Any of the above and more can be used to show some information on the page belongs together and that the group of information is distinct from another group. So which should you choose?

In this example I said the concept called for openness. Of the 4 choices above, space conveys openness better than the other options so it’s the option I would likely choose. Proximity is the principle that shows space can be used this way. Understanding the principle allows you to reference it when making a choice. Had you not been aware of proximity your choice in how to connect and separate information would have come from a less open solution.

The principle didn’t help determine that openness was a goal and it didn’t help decide which information should be grouped together, but having made those choices, the principle helped show how to visually communicate them.

Summary

You’re going to make a lot of choices when designing a site. The early and more important decisions will be informed by the goals of the project and the definition of the design problem. They’ll also be informed by your own experiences and observations. You’ll be looking outside the design to constrain options to a manageable amount.

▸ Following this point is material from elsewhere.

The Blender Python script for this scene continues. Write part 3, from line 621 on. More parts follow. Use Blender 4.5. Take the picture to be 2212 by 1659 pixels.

There isn’t a single right choice with these early decisions. There will be several workable solutions and part of why you’ve been hired is to try to find the best of these workable solutions.

Once a few initial decisions are made, the principle of unity provides a roadmap to decisions that come after. Each unified decision then further constrains the options for subsequent decisions.

Most design principles offer the how. They show you how you can visually communicate the ideas you want to share with an audience. Much as we can choose different words and different ways to form sentences, we can choose among different elements and principles to communicate visually.

A larger vocabulary and understanding of grammar can help you communicate better through writing. A greater understanding of design elements and principles can help you communicate better visually.